MIAMI, Estados Unidos.- En marzo de 2016, en el Gran Teatro de La Habana, el presidente norteamericano democráticamente electo y reelecto Barack Obama se paró junto al dictador cubano, el general Raúl Castro, y lo tentó tres veces en público con las ventajas de la democracia:
―Usted no necesita temer a las voces diferentes del pueblo cubano, ni a su capacidad de hablar y de reunirse y de votar por sus líderes.
―Sí, yo creo que los votantes deben ser capaces de elegir a sus gobiernos en elecciones libres y democráticas.
―Y creo que los derechos humanos son universales.
En todos y cada uno de los casos, con aplausos monitoreados nerviosamente por los agentes secretos de la Seguridad del Estado.
Ahora, en noviembre de 2019, ya con Obama casi olvidado en el convulso escenario global, es el Rey de España Felipe VI el que viaja hasta Cuba para tentar dinásticamente a los revolucionarios profesionales que llevan 60 años de poder inconsulto. En este caso, con palabras casi plagiadas del ex premier norteamericano:
―Es necesaria la existencia de instituciones que representen a toda la realidad diversa y plural que existe de los ciudadanos.
―Y que estos puedan expresar por sí mismos sus preferencias y encontrar, en esas instituciones, el adecuado respeto a la integralidad de sus derechos incluyendo, entre ellos, la capacidad de expresar libremente sus ideas, la libertad de asociación o de reunión.
―Es en democracia como mejor se representan y se defienden los derechos humanos, la libertad y la dignidad de las personas, y los intereses de nuestros ciudadanos.
Aplausos, aplausos, aplausos. Apañados, apañados, apañados.
Completada la catarsis cubana para las cámaras, por supuesto, ninguno de esos dos jerarcas se creen su propio cuento de venir a engañar a los duchos gobernantes de la tiranía local, vendiéndoles desganadamente un modelo de democracia en el cual dichos duchos gobernantes (y muy probablemente sus cómplices familiares), bien saben que terminarán siendo juzgados y sentenciados en apenas un pestañazo, cuando no linchados en vendettas de élite mafiosa o por el propio pueblo desbocado.
No nos llamemos a engaño, porque de todas formas ya habitamos en el irreversible reino de la desilusión.
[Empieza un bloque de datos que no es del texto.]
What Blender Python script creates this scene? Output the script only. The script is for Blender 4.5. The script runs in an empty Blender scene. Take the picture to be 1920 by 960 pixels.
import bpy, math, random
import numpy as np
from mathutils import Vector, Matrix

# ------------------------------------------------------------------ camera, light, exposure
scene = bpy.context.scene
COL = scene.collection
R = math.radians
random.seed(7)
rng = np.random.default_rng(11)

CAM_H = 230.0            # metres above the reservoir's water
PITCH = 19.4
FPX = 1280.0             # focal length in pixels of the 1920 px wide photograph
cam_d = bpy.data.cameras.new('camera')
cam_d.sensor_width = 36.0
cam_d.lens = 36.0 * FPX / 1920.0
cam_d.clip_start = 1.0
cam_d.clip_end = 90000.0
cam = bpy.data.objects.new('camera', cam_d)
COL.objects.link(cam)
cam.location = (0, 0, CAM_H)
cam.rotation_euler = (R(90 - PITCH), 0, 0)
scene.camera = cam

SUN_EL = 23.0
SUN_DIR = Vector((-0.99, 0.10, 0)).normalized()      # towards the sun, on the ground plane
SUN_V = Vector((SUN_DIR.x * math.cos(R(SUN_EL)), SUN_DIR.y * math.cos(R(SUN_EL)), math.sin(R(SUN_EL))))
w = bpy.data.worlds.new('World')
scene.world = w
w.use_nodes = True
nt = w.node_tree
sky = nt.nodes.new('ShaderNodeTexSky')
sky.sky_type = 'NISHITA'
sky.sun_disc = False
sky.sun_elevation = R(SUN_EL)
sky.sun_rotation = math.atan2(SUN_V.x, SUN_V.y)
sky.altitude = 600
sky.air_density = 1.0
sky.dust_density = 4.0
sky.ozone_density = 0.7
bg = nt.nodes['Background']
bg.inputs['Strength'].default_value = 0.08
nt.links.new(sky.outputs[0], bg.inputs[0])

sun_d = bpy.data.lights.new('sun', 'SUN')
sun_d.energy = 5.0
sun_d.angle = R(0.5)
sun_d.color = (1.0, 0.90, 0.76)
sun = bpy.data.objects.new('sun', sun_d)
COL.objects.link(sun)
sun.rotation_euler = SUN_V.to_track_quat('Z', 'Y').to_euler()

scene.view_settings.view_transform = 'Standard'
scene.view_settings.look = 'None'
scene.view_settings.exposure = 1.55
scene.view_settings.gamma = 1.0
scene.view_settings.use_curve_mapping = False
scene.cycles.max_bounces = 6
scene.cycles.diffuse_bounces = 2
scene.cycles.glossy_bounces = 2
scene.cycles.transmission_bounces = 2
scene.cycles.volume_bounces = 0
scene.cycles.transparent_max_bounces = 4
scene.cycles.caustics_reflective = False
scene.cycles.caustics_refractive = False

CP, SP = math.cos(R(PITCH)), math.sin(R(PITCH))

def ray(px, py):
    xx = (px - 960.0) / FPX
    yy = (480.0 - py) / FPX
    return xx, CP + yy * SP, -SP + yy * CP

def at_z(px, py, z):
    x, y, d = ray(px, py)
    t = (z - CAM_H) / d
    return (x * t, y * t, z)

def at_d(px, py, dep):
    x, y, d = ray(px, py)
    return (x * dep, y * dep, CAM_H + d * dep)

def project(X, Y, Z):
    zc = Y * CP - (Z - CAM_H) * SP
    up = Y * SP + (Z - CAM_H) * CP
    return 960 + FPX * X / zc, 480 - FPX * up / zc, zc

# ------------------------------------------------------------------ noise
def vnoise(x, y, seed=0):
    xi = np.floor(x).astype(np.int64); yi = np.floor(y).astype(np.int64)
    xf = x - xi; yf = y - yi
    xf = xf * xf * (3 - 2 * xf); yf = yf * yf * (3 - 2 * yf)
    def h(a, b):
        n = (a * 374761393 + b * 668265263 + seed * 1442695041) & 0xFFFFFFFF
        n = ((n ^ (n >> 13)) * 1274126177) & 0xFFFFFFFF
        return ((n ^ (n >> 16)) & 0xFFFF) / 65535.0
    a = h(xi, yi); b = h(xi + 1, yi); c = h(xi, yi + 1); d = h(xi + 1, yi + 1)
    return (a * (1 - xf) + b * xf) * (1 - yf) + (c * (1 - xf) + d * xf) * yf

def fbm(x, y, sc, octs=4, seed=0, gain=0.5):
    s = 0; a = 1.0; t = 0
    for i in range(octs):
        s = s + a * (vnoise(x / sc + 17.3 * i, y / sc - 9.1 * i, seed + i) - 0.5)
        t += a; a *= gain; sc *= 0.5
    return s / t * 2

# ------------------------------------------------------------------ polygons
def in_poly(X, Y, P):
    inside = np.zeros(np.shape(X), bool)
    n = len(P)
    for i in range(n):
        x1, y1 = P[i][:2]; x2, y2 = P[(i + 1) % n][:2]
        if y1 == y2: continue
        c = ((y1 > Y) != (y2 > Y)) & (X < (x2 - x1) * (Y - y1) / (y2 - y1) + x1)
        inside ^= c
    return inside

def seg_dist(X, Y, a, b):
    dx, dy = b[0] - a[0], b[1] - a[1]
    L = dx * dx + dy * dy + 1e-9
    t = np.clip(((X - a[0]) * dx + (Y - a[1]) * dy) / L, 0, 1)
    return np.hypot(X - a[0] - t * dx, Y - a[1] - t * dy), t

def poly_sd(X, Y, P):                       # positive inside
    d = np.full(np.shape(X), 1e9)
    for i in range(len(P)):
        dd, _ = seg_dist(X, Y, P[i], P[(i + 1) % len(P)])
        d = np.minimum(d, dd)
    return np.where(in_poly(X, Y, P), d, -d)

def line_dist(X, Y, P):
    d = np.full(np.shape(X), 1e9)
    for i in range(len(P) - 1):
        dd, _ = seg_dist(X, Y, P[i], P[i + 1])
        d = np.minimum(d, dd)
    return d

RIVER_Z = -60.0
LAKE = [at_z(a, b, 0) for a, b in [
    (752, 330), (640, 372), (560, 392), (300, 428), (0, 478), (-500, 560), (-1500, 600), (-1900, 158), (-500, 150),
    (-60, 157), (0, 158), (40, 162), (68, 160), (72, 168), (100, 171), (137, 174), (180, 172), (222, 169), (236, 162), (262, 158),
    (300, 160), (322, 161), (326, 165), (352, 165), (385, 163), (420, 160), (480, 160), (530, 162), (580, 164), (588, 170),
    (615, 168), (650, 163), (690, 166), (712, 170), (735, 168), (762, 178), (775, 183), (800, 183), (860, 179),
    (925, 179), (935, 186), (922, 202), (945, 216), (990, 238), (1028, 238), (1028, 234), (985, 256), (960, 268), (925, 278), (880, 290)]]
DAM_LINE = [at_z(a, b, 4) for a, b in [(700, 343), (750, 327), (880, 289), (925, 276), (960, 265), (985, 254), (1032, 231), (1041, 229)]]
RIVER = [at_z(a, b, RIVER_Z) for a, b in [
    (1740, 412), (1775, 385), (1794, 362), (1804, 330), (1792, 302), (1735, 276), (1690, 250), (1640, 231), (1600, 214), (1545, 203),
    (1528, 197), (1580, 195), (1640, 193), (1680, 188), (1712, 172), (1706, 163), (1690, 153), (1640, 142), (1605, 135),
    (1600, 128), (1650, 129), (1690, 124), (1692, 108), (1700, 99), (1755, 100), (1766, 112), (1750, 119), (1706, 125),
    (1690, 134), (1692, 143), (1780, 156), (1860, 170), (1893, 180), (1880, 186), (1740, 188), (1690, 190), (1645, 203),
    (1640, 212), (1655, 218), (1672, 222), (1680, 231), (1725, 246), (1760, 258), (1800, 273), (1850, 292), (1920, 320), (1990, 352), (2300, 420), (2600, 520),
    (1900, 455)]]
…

La supuesta salida reconciliatoria, en un fenómeno de larga data despótica como la Revolución Cubana del castrismo, con violaciones violentas de sobra para integrar un tribunal eterno por crímenes de lesa humanidad, no es más que un espejismo que aterra por igual a sus víctimas y victimarios, sean ateos o entonen sus aleluyas, así en la Isla como en el Exilio. A partir de cierta masa crítica, la mierda amasada masivamente deviene miseria del alma: lo atroz justifica lo amoral.
El castrismo, compañeros y compañeras, en pleno siglo XXI ya no tiene afuera. Su legado límite es precisamente ése, constituir un callejón sin salida para unos protagonistas que se iniciaron matando a mediados del siglo pasado, y hoy no tienen otra alternativa existencial que no sea terminar muertos o matando. Y, alrededor del generalato genocida, un pueblo unido que jamás será vencido en nuestra impía incapacidad de pedirnos perdón entre nosotros mismos.
No se trata de un llamado al pesimismo patrio o a la parálisis cívica. Pero, como les solté en una ocasión a los funcionarios de la más histórica de las fundaciones cubano-americanas: prefiero la decepción antes que la demagogia.
Porque no hay nada más contraproducente para un compromiso con los cambios radicales que la certeza estéril, la convicción coja de todo convicto en que su día ya viene llegando, la espera sin esperanzas que durante décadas ha descoyuntado (de hecho, desaparecido) a la ciudadanía cubana.
El castrismo fue, también, eso: un exceso de confianza entre los verdugos de verde olivo y los descoloridos cubanos.